The debtor concedes his execution of the extension agreements but contends that the agreements terminated in February 1987 or shortly afterward pursuant to paragraph 2 of each of the three agreements which provides in part as follows:
This agreement ends on the earlier of ... the assessment date of an increase in the above tax that reflects the final determination of tax and the final administrative appeals consideration.
The debtor is referring to the disposition of litigation relating to his tax liability for the years 1979 and 1980. The litigation ended in February 1987 by a ruling of the Eleventh Circuit Court of Appeals.5
If the debtor signed the agreements pending resolution of the above-referenced litigation, the debtor simply failed to terminate the agreements once the litigation ended.6
The debtor has not pointed out how under paragraph 2 the end of the litigation could otherwise have terminated the agreements. Indeed, the 1983 agreement was executed after the Eleventh Circuit case was decided.7
Under the debtor’s argument, the extension agreement relating to tax year 1983 terminated before it was executed. The debtor’s argument is inconsistent with his actions.
Even though the automatic stay currently prohibits the making of an assessment,8 the taxes are still “assessable” because the limitation period for assessments has not run.9
The taxes are not discharged.
A separate order in consonance with this opinion will enter.

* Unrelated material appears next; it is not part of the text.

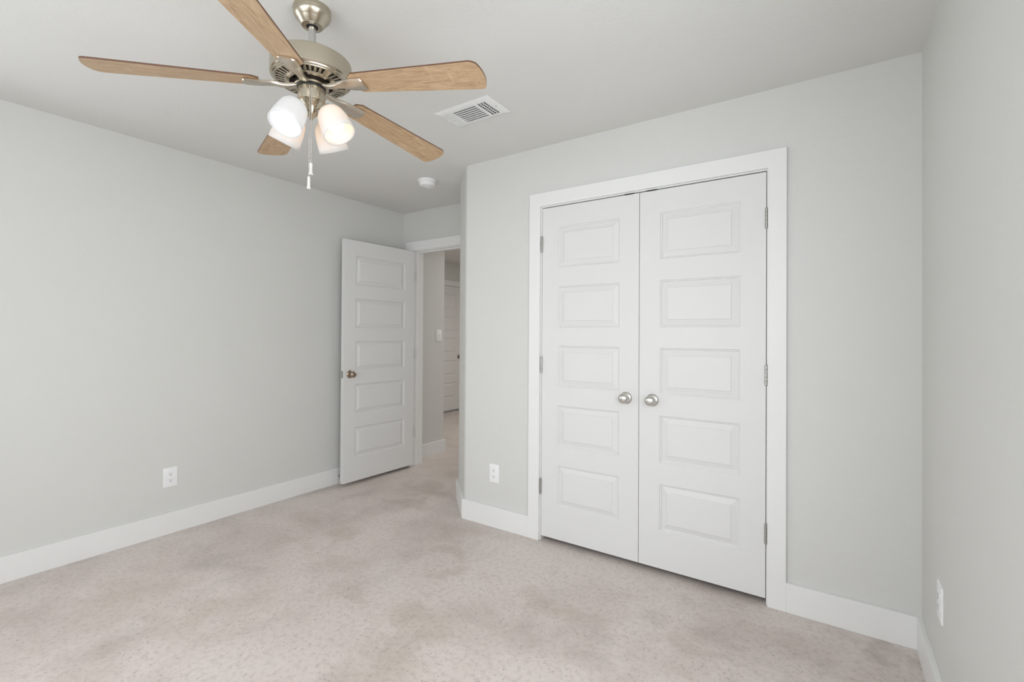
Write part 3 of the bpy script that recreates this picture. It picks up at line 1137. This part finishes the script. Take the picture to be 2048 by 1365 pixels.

. This is a core proceeding under 28 U.S.C. § 157(b)(2)(I).
. The filing of a petition does not operate as a stay of "the issuance to the debtor by a governmental unit of a notice of tax deficiency." 11 U.S.C. § 362(b)(9).
.The filing dates of the debtor’s returns, the assessment bar dates, and the dates of the extension agreements are as follows:
Tax Year Date of Agreement Tax Return Filing Date Assessment Bar Date
1981 December 27, 1984 April 15, 1982 April 15, 1985
1982 December 13, 1985 April 15, 1983 April 15, 1986
1983 August 17, 1984 May 11, 1987 August 17, 1987
. For example, either the debtor or the Service could terminate the agreements upon 90 days notice by executing a "Notice of Termination of Special Consent to Extend the Time to Assess Tax” (Form 872-T). Neither party elected to terminate the agreements by executing a Form 872-T.
. See Blake v. Commissioner, 808 F.2d 1454 (11th Cir.1987), decided February 2, 1987. At issue was the debtor’s tax liability on periodic payments pursuant to a divorce settlement. The parties assert that the ruling is applicable to the debtor’s tax liability for the years 1981 through 1983 on similar payments.
. See supra note 4.
. The extension agreement for 1983 taxes was executed in May 1987; the case was decided in February 1987. See supra note 3.
U.S.C. § 362(a)(6) stays "any act to collect, assess, or recover a claim against the debtor that arose before the commencement of the case under this title.” 8.
. The agreements provide the following:
[I]f a notice of deficiency is sent to the taxpayer(s), the time for assessing the tax ... will end 60 days after the period during which the making of an assessment was prohibited.
This provision is consistent with 26 U.S.C. § 6503(a) which provides as follows:
The running of the period of limitations provided in section 6501 or 6502 on the making of assessments ... [shall] be suspended for the period during which the Secretary is prohibited from making the assessment ... and for 60 days thereafter.